The move came in response to the increase in gender violence in the archipelago since Hurricane María passed through Puerto Rico on September 20, 2017. It remains the most devastating natural disaster in the modern history of Puerto Rico. It destroyed more than 70,000 houses and caused the collapse of roads and electrical infrastructure, resulting in the death of 2,975 people, according to official estimates, although a study by the Harvard T.H. Chan School of Public Health placed the figure at 4,645.

In this context of disaster and lack of protection, we know that at least 60 women have been murdered by their partners or ex-partners, and dozens of children were left orphaned.

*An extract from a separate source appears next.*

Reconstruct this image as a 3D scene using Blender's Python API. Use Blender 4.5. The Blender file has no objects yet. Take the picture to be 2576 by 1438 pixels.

We do not know how many they are, where they are or who takes care of them. 

My current reporting project, supported by the Center for Health Journalism’s Impact Fund for Reporting on Domestic Violence, aims to focus on child victims and survivors of domestic violence amid recurrent trauma in Puerto Rico, as well as their caregivers, who are often their maternal grandmothers. Also, I’ll report on how the government considers children — or doesn’t — in its plans to address gender violence.

The investigation will be co-published by the Center for Investigative Journalism, where I work as a reporter on recovery issues, and Todas, the outlet I founded with colleagues in 2018 to report on gender justice and equity. It will be published in Spanish and translated into English.

Puerto Rico's statistics problem

When talking about child victims and survivors of domestic violence, numbers and data are important. But government statistics in Puerto Rico have historically been unreliable.

We know the number of women killed by their partners or ex-partners thanks to the work of independent researchers, such as Carmen Castelló, a retired social worker who, from her apartment, has been running her own database of femicides and disappearances of women in Puerto Rico since 2011. Through her Facebook page Seguimiento de Casos, she voluntarily reports crimes against women and the status of the judicial proceedings in cases of femicides.

“I understand that it is important to do it and to make the complaint, and, along the way, I have had people who support my work, and that gives me strength,” Castelló said about her work in an interview for Todas, in 2019.

Different organizations use the data she has collected as a reference because her figures for murdered and missing women tend to be different from those of the police.

Non-governmental organizations Kilómetro 0 and Proyecto Matria have taken on the task of expanding the work of Carmen Castelló to reach a more accurate number of women murdered between 2014 and 2018. They were able to verify that the Puerto Rican police recurrently undercounts the murders of women due to domestic violence. Between 2014 and 2018, the official number provided annually by the police was 11% to 27% less than the numbers found through the independent investigation carried out together by both organizations.

The tracking problems go beyond this lack of government precision. After Hurricane María, the collapse of the electrical and communication infrastructure made it even more difficult to have accurate statistics, especially in the immediate wake of the disaster. Organizations that provide services to victims of domestic violence and sexual assault, however, have reported an increase in violence against women since the hurricane, according to an investigation by the Center for Investigative Journalism.

The government's inaction in the face of the problem mobilized groups of women human rights defenders to demand the declaration of a state of emergency. Other groups joined to create the Gender Equity Observatory in 2020, which has continued to collect statistics on femicides in Puerto Rico.

Their work allows us to better understand and describe domestic violence not as a private or individual matter, but as a social, collective problem, and one in which children are also the victims.

When a father is guilty of femicide and a mother has been murdered, who takes care of the children? That is one of the answers that I intend to find as part of this investigation.